§ Requirements: Extract each line holding the word "finishes" from the entries.

§ Information given:

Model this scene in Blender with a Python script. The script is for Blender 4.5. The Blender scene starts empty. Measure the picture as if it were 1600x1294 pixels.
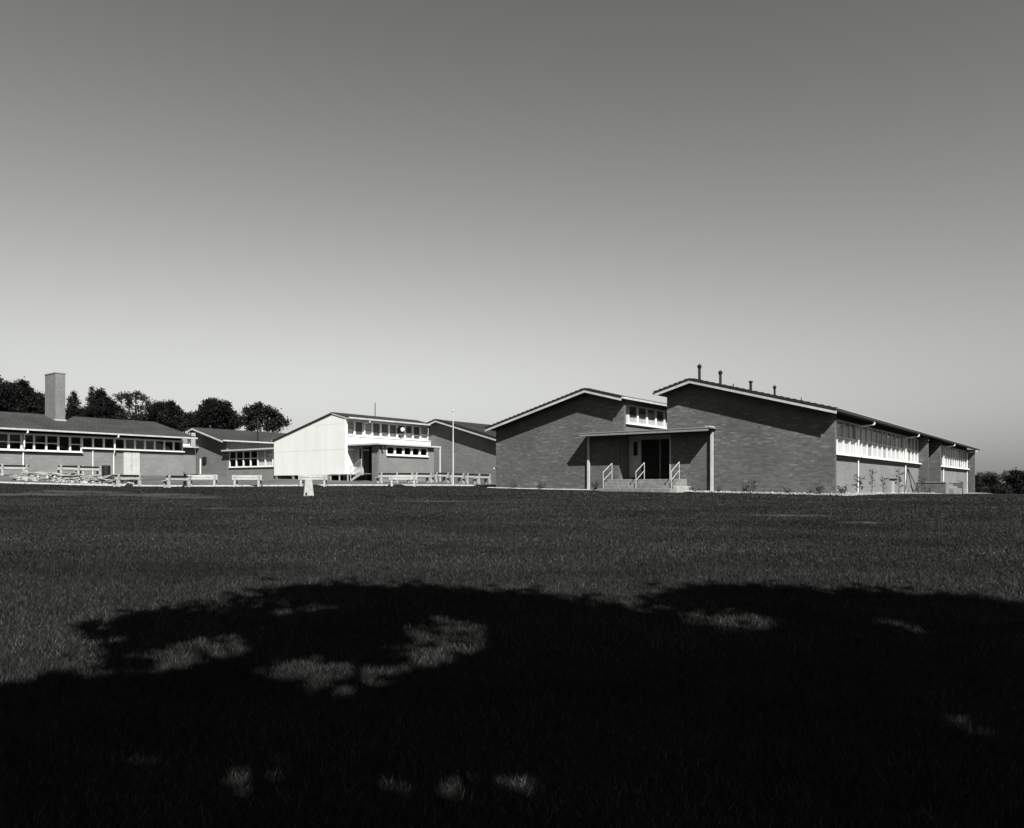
import bpy, bmesh, math, random
import numpy as np
from mathutils import Vector, Matrix

random.seed(7)
RNG = np.random.default_rng(7)
S = bpy.context.scene
COL = S.collection

# ------------------------------------------------------------------ camera
EYE = 1.6                      # eye height above the lawn at the camera
FPX, PX, PY = 1220.0, 790.0, 759.0     # focal length, vanishing point of +Y, in photograph pixels
cam_d = bpy.data.cameras.new('camera'); cam = bpy.data.objects.new('camera', cam_d); COL.objects.link(cam)
cam_d.sensor_width = 36.0; cam_d.sensor_fit = 'HORIZONTAL'
cam_d.lens = FPX / 1600.0 * 36.0
cam_d.shift_x = (800.0 - PX) / 1600.0
cam_d.shift_y = (PY - 647.0) / 1600.0
cam_d.clip_start = 0.1; cam_d.clip_end = 3000.0
cam.location = (0, 0, EYE); cam.rotation_euler = (math.radians(90), 0, 0)
S.camera = cam

# ------------------------------------------------------------------ sun and sky
TH = math.radians(37.6)        # the school's walls are turned by this against the view
DF = Vector((math.cos(TH), -math.sin(TH), 0)); DS = Vector((math.sin(TH), math.cos(TH), 0))
SUN = (DF * 0.908 - DS * 0.62 + Vector((0, 0, 1.06))).normalized()      # towards the sun
SUN_EL = math.asin(SUN.z); SUN_AZ = math.atan2(SUN.x, SUN.y)
world = bpy.data.worlds.new('World'); S.world = world; world.use_nodes = True
wn = world.node_tree.nodes; wl = world.node_tree.links
for n in list(wn): wn.remove(n)
w_out = wn.new('ShaderNodeOutputWorld'); w_bg = wn.new('ShaderNodeBackground'); sky = wn.new('ShaderNodeTexSky')
sky.sky_type = 'NISHITA'; sky.sun_disc = False
sky.sun_elevation = SUN_EL; sky.sun_rotation = SUN_AZ
sky.altitude = 0; sky.air_density = 3.0; sky.dust_density = 0.0; sky.ozone_density = 1.0
# black and white film behind a yellow-green filter: keep the green light only, with the film's contrast
sep = wn.new('ShaderNodeSeparateColor'); wl.new(sky.outputs[0], sep.inputs[0])
pw = wn.new('ShaderNodeMath'); pw.operation = 'POWER'; pw.inputs[1].default_value = 1.9
wl.new(sep.outputs[1], pw.inputs[0])
ml = wn.new('ShaderNodeMath'); ml.operation = 'MULTIPLY'; ml.inputs[1].default_value = 0.083
wl.new(pw.outputs[0], ml.inputs[0])
cmb = wn.new('ShaderNodeCombineColor')
for i, k in enumerate((0.985, 1.0, 0.965)):
    m_ = wn.new('ShaderNodeMath'); m_.operation = 'MULTIPLY'; m_.inputs[1].default_value = k
    wl.new(ml.outputs[0], m_.inputs[0]); wl.new(m_.outputs[0], cmb.inputs[i])
wl.new(cmb.outputs[0], w_bg.inputs['Color']); w_bg.inputs['Strength'].default_value = 0.06
wl.new(w_bg.outputs[0], w_out.inputs['Surface'])

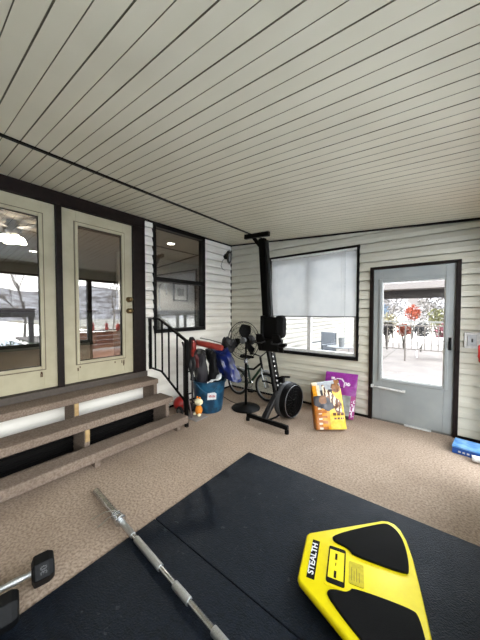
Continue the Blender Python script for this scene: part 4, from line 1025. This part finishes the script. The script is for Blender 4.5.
# outside the right-hand windows: deck, rail, lanterns, beam, tree (seen reflected in the glass doors)
DK = mat('brown_deck_board', '7a4c34', .8, c2='63402d', scale=4, stretch=(1,8,1))
b = MB()
for k in range(20): b.box((XR+.1,2.7+k*.1475,-.06),(4.0,2.7+k*.1475+.135,-.03))
b.box((XR+.1,2.7,-.3),(4.0,5.6,-.07)); b.build('ground_deck', DK, kind='structure')
t = thing('deck_railing', 'brown timber deck railing outside, reflected in the right glass door', 'railing', (3.6, 4.2, -.03))
for z in (.20,.36,.52,.68): MB().box((3.55,2.7,z-.10),(3.59,5.6,z+.04)).build('rail_board', DK, t)
MB().box((3.52,2.7,.76),(3.66,5.6,.80)).build('rail_cap', DARKTRIM, t)
for y in (2.7,4.15,5.5): MB().box((3.6,y,-.05),(3.68,y+.08,.76)).build('rail_post', DK, t)
for i, (y, lb) in enumerate(((4.25,'red lantern standing alone on the deck rail outside'),(4.75,'red lantern on the deck rail, nearer the grey door end'))):
    t = thing('red_lantern', lb, 'lantern', (3.59, y, .80))
    MB().lathe([(.001,0),(.07,0),(.06,.03),(.05,.16),(.07,.18),(.02,.26),(.001,.27)], (3.59,y,.80), (0,0,1), 14).build('lantern_body', MATS['bright_red_nylon'], t, smooth=True)
    MB().torus((3.59,y,1.10), .035, .005, (0,1,0), 16, 5).build('ring', BLACK, t)
t = thing('yard_beam', 'dark horizontal timber frame standing in the snow outside the right windows', 'pergola', (7.5, 3.0, -.4))
MB().box((7.4,-2,1.25),(7.6,3.45,1.62)).build('beam', MATS['weathered_beam'], t)
for y in (-1.9, 3.25): MB().box((7.42,y,-.4),(7.58,y+.16,1.25)).build('post', MATS['weathered_beam'], t)
leafy('evergreen_shrub', (6.0, 2.6, -.4), .9, .35, mat('leaf_green', '3f522e', .8), 'low green shrub in the snow outside the right windows', 'shrub', n=500, leaf=.07, seed=77, zs=.5)
leafy('evergreen_shrub', (5.2, 3.9, -.4), .8, .55, MATS['leaf_green'], 'low green shrub beyond the deck railing outside', 'shrub', n=500, leaf=.07, seed=78, zs=.5)
bare_tree((14,4.5,-.4), 7, 61, 'bare tree standing in the snow outside the right windows')
bare_tree((22,14,-.4), 9, 62, 'larger bare tree far out in the snow field')
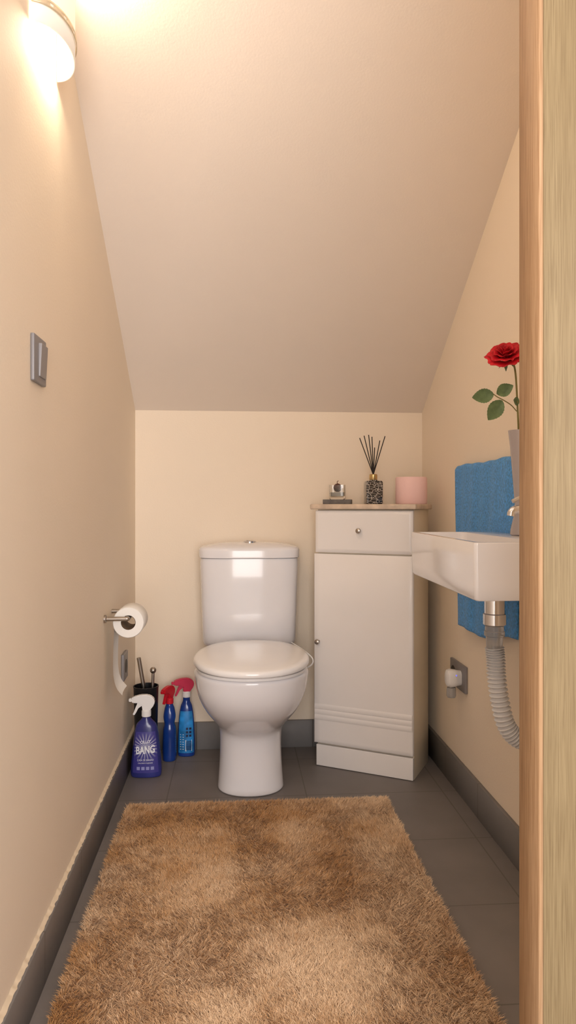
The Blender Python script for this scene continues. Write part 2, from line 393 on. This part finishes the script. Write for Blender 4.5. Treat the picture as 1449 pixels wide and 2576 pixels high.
# the room-side face is gently angled toward the wall at its far end
for r in R:
    for v in r:
        t=(v.y-y0)/(y1-y0); v.x+=.019*t*max(0,1-(v.x-x0)/(x1-x0))
basin=loft('basin',R,M_cer,Sk,ang=40)
for yy in (1.42,1.62): box('mounting_block',(.699,yy-.03,.78),(.738,yy+.03,.83),M_white,Sk,bev=.003)
lathe('drain_flange',[(.020,.7775),(.022,.7785),(.020,.7795),(.004,.7785)],(.545,1.605,0),M_chrome,Sk,n=28)
DXs,DYs=.603,1.612
lathe('drain_tailpiece',[(.025,.7575),(.025,.724),(.023,.722),(.023,.690),(.026,.688),(.026,.664),(.023,.662)],(DXs,DYs,0),M_chrome,Sk,n=36)
lathe('trap_nut',[(.019,.662),(.0215,.660),(.0215,.650),(.0235,.648),(.0235,.638),(.020,.636),(.0185,.614),(.019,.606)],(DXs,DYs,0),M_clear,Sk,n=36)
path=spline([(DXs,DYs,.610),(DXs+.003,DYs,.58),(DXs+.005,DYs,.54),(DXs+.013,DYs,.485),(DXs+.027,DYs,.43),(DXs+.052,DYs,.398),(DXs+.085,DYs,.388),(.738,DYs,.386)],70)
rad=[.0190+.0034*math.sin(i*2*math.pi/13.5) for i in range(len(path))]
tube('corrugated_hose',path,rad,M_flex,Sk,n=24,ang=80)
lathe('wall_flange',[(.021,.737),(.035,.737),(.035,.733),(.03,.728),(.021,.728)],(0,DYs,.386),M_chrome,Sk,n=30,axis='X')

FX=.671
F_=empty('faucet',(FX,1.50,.87),'chrome single-lever basin mixer tap','faucet')
lathe('tap_body',[(.022,.8705),(.022,.876),(.018,.880),(.017,.93),(.019,.935),(.019,.95),(.015,.958),(.003,.96)],(FX,1.50,0),M_chrome,F_,n=32)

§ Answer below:
Continue the Blender Python script for this scene: part 4, from line 1025. This part finishes the script. The script is for Blender 4.5.
The Blender Python script for this scene continues. Write part 2, from line 393 on. This part finishes the script. Write for Blender 4.5. Treat the picture as 1449 pixels wide and 2576 pixels high.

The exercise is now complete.